Le parlamentari sono poco meno di duecento, e quelle che ieri si sono vestite di bianco non superano la novantina. Quanto alla questione destra/sinistra una divisione netta non è possibile. Per esempio, a destra sono sempre state fieramente contro le quote rosa, che considerano umilianti, la Santanché e la Ida Magli, mentre hanno sempre sposato integralmente le quote la Prestigiacomo e la Polverini. A sinistra, al numeroso gruppo di favorevoli, si contrappongono le opinioni nettamente contrarie, per esempio, di Ida Dominijanni e di Angela Mauro, il cui giudizio su tutta la faccenda è severissimo. Resta poi per me impressionante l’opinione dei lettori di Repubblica, di sinistra per definizione, ma contrari a ogni lottizzazione di genere: sulle quote il 57% ha risposto «No, perché si tratta di un metodo impositivo che non fa onore alle donne» e «No, perché l’alternanza di lista e di capilista sarebbe una forzatura: se una donna ha capacità politico-amministrative scadenti, non ha titolo per essere candidata» (qui i no hanno raggiunto il 60%). Il 59% nega poi che un maggior numero di donne aumenti l’efficienza dell’ufficio in cui si trova «perché le competenze non sono una questione di genere». Sarebbe interessante un referendum o un sondaggio su un campione non sbilanciato, ma la sensazione è che la battaglia delle donne vestite di bianco non abbia dietro di sé la maggioranza del Paese.

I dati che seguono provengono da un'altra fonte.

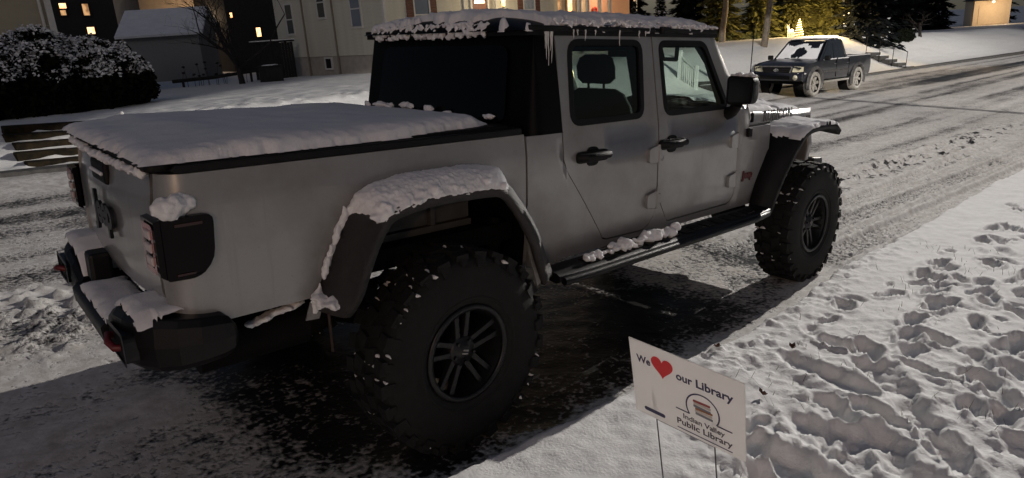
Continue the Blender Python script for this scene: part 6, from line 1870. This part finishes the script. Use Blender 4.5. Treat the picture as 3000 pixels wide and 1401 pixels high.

• Questo garantisce che le donne in bianco abbiano torto?
No, perché in passato tante battaglie condotte da minoranze hanno portato risultati politicamente importanti, ai quali la sensibilità della popolazione si è presto adeguata. Forse è sbagliato o arretrato il concetto di "quote", che riduce di fatto la rappresentanza femminile a una sorta di riserva indiana. Se non fossimo alla vigilia dell’abolizione del Senato sarebbe forse stato meno discriminante assegnare la Camera alle donne e il Senato agli uomini. Allora non sarebbe più stata questione di proteggere una specie discriminata (ancorché maggioritaria), ma di ammettere che i due generi hanno sensibilità diverse.
• Se la legge introducesse le preferenze, le donne avrebbero più possibilità?
Non si direbbe. Le donne, nel governo e nel Parlamento, non sono mai state così rappresentate come nella legislatura attuale, nella quale le liste erano bloccate. Tocchiamo con questo il punto sottolineato da Dominijanni e Mauro: le quote sono, oltre che un orrore sociale, anche un’illusione. A decidere quali donne mettere in lista, nel contesto attuale, saranno sempre gli uomini. Dice la Dominijanni: è un modo subdolo per sterilizzare la conflittualità, unico strumento capace di far crescere davvero il movimento femminile.
• È poi così indispensabile che il movimento femminile cresca?
Beh, ammetterà che qualcosa di distorto c’è in un paese in cui le donne sono il 51%, ma hanno rappresentanza politica del 20-30%, guadagnano meno, contano meno. Il problema esiste, la questione è quale sia la strada più efficace per affrontarlo.